Even Alana Beck, the neurotic overachiever portrayed wonderfully by Phoebe Koyabe, embodied so much of what I felt like the leader and founder of my school’s Gay-Straight Alliance. Trying so hard, but still feeling invisible.

Marrick Smith gave a moving performance as Connor Murphy, both as the real one and Evan’s imagined one, Smith’s reprise of Evan’s ballad For Forever, although not on the original cast album, brought me close to tears, and his vocals blended insanely well with Anthony’s.

And speaking of Anthony, pair his belting and acting with Maggie McKenna’s soft voice and ability to make even the smallest gesture seem beautiful, and you get the teen love song Only Us. Mckenna plays Zoe, Connor’s sister.
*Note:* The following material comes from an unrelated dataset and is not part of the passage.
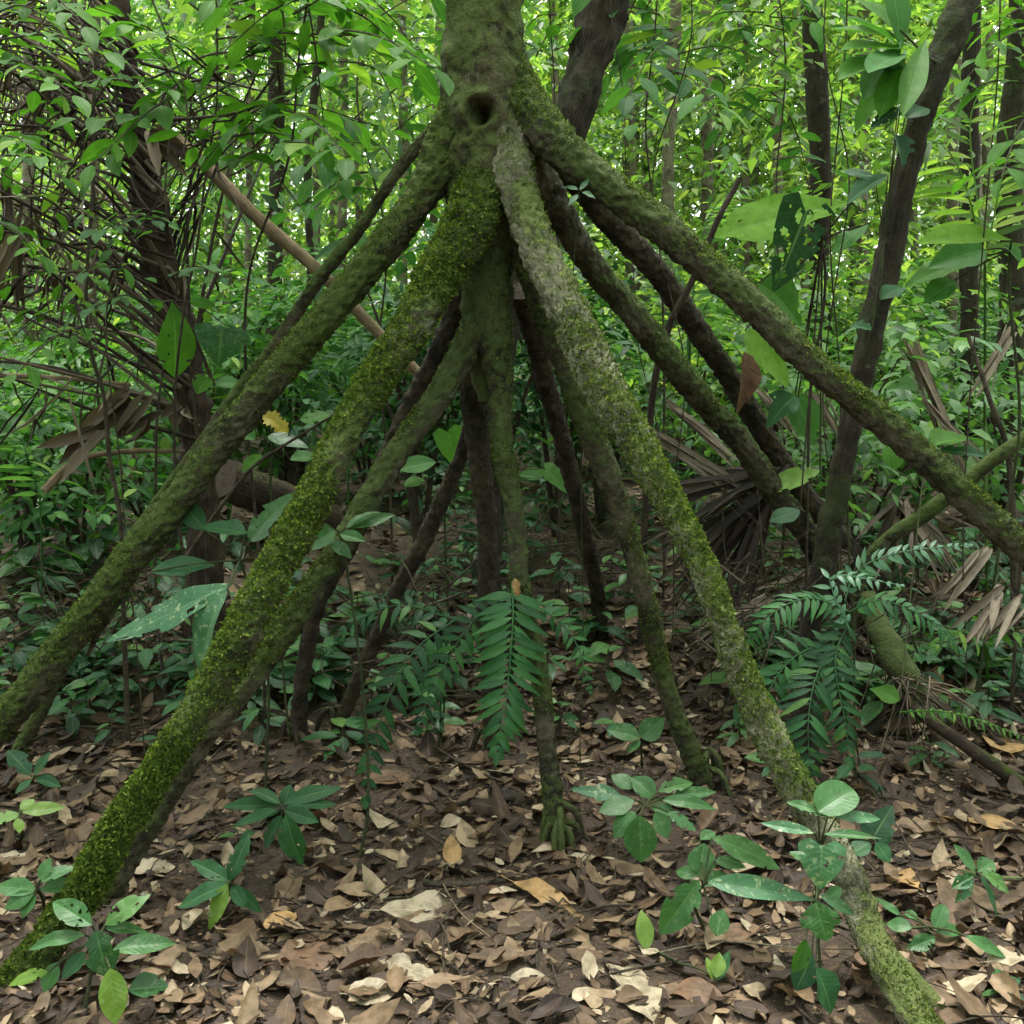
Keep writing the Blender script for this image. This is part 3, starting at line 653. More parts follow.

Evan’s struggling single mother Heidi, played by Jessica Phillips, draws a stark contrast in both vocals and aesthetics to Cynthia and Larry Murphy, played by Christiane Noll and Aaron Lazar respectively. The wrinkles in Heidi’s face and her strained yelling worked in sharp contrast to the petite voice and the finely pressed shirts of the Murphys. In fact, Phillips sang her solo, So Big/So Small, with such authenticity, I was brought to wondering if it was something that she herself had gone through. Lazar also hits his role as Larry Murphy right on the nose, as a struggling father who’s unsure what to do, struck by confusion and grief.

On a platform above the stage, the band performed with all their might, wailing violins along with a masterful piano, all concocting a beautiful score to support the show.

While this show has certain plot points and aspects that are less than favorable, it’s truly a show that was crafted for modern society. I’m fourteen years old, struggling with anxiety, depression, and suicidal thoughts, and outside of Spring Awakening and Next to Normal, I don’t see much of myself in the theatre. But hearing the anthem of the show You Will Be Found, told me that I was, at that moment, truly not alone.